Véritable icône artistique adulée des Péruviens, il doit se faire accompagner de gardes du corps lors de ses déplacements à Lima. Pourtant, ce ténor littéralement éblouissant avance dans la vie avec une vision à peine croyable de sa voix "Je suis mon pire fan car je n’aime pas ma voix. Quand je m’entends, je souffre !".



Bellini - La Somnanbule avec Natalie Dessay (Met mars 2009)
Il est aussi l'un des meilleurs ténors belliniens actuels. Sa science des nuances est ici pleinement démontrée dans les états émotionnels de son Elvino. Colère, désespoir, jalousie ou joie, une gamme de tonalités émotionnelles avec une aisance déconcertante dans une émouvante incarnation.



Rossini - Le Comte Ory avec Diana Damrau (Met avril 2011)
La dentelle rossinienne, l'élégance du phrasé, le raffinement et le jeu comique où il démontre ses talents d'acteur dans le rôle du facétieux Comte Ory.


Donizetti - La Fille du Régiment "Pour me rapprocher de Marie" (Met avril 2008)
La douceur, l'émotion, la beauté du legato. Tout semble simple et naturel et c'est sublime !

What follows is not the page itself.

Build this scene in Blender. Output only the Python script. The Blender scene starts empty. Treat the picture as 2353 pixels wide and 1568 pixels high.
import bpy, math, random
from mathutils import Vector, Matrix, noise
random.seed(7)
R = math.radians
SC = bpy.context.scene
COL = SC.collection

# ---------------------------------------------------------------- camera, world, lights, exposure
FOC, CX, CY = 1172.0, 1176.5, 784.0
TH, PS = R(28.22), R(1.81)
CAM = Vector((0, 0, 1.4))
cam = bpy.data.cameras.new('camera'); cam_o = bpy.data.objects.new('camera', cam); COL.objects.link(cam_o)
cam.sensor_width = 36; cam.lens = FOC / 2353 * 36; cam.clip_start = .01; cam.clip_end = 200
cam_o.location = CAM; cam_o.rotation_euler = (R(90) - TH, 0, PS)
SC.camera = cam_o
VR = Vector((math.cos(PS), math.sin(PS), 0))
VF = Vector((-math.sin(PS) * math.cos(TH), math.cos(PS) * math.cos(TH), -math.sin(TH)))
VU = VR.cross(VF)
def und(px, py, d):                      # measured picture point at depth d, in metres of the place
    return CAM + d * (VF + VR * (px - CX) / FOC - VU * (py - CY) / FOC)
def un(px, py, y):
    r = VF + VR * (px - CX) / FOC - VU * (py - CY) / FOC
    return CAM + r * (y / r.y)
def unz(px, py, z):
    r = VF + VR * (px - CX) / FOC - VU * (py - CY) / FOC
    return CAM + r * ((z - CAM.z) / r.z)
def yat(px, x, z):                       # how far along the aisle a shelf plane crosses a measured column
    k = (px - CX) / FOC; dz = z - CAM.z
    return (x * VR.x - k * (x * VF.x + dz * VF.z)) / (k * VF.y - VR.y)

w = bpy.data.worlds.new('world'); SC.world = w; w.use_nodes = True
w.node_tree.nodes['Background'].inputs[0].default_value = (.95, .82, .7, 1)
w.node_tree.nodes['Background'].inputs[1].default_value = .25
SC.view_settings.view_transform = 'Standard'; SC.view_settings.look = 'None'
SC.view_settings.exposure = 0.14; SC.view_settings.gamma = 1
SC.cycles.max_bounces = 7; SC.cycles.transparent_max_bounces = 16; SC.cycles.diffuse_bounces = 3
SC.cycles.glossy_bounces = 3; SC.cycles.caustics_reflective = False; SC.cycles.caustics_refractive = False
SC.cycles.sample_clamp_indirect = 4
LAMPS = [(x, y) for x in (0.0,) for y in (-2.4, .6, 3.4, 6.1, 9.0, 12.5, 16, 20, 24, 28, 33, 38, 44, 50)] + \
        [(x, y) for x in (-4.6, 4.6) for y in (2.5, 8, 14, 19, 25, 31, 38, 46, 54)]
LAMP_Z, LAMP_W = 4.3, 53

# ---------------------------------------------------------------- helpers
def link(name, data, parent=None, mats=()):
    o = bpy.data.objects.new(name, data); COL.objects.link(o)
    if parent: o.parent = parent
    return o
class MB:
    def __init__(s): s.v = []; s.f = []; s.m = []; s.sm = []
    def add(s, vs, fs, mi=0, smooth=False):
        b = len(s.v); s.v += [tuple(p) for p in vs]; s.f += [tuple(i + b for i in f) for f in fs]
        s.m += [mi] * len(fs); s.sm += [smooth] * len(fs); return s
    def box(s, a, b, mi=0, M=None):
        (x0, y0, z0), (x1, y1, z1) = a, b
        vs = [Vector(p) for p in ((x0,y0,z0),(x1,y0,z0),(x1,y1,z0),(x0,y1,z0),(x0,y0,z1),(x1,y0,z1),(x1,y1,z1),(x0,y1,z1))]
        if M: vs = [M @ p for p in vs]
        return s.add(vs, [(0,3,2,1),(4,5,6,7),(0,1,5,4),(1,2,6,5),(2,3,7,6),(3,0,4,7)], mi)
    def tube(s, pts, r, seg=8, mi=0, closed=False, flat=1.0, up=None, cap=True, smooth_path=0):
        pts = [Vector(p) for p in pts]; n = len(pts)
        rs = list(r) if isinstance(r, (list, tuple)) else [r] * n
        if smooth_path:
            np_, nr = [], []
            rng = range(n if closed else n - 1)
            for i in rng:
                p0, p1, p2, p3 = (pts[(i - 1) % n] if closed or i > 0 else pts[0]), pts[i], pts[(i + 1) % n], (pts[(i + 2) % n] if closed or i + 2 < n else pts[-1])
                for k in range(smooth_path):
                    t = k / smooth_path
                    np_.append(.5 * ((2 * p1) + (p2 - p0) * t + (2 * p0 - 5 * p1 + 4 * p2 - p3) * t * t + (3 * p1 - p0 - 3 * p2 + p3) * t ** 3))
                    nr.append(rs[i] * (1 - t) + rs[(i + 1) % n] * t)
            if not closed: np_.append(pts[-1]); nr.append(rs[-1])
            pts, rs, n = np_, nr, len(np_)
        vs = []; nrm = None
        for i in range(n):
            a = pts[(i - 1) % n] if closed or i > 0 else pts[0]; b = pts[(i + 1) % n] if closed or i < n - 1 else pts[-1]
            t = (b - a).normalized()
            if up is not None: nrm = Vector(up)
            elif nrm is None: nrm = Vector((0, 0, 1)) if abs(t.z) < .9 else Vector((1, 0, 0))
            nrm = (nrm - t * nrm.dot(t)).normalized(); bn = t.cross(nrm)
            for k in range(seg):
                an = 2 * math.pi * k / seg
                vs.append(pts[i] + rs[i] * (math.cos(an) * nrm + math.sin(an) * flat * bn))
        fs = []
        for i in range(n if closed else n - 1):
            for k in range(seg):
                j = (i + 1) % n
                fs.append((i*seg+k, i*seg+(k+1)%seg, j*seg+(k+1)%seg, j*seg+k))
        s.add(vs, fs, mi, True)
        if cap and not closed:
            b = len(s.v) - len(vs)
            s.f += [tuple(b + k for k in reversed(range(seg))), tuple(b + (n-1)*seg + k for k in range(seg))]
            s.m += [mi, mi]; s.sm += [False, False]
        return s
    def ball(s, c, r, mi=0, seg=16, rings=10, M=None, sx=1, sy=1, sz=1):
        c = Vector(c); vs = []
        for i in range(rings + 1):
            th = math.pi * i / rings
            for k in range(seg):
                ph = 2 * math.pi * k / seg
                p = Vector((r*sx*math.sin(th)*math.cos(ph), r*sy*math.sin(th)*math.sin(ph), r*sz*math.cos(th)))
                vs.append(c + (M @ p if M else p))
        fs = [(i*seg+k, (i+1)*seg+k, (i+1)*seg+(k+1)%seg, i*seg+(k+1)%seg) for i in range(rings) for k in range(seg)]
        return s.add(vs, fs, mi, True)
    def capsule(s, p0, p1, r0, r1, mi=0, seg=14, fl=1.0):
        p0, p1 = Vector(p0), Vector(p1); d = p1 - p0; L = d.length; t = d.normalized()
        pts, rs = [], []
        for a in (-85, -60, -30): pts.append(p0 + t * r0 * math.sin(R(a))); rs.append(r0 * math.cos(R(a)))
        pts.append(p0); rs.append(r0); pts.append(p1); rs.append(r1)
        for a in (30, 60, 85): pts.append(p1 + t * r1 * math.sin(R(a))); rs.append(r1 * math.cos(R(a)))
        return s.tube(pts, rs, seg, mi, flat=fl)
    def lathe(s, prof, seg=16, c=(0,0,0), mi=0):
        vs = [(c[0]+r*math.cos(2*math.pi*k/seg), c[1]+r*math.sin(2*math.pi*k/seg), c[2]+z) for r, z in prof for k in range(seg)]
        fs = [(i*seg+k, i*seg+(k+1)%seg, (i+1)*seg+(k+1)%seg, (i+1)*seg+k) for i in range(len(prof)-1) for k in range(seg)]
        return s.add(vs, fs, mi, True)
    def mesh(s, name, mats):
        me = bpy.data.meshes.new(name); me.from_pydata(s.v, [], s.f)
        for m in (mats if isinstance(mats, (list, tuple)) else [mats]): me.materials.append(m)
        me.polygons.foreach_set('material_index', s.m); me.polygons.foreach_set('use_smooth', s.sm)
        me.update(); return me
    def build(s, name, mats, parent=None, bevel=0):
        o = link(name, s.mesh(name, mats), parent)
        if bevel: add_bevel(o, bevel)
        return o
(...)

Sources des entretiens : The Times (avril 2013) Cadences (avril 2013) Libération (janvier 2011) Le Figaro (mars 2010) France 3 (2010) 

1 commentaire:

  1. Juan Diego Florez est Le plus grand ténor bel cantiste de notre époque et même de tout les temps ! Sa voix est un rayon de soleil, du miel, de la beauté à son état pur... Vous avez un coup de blues ? Ecoutez Florez, c'est le meilleur remède.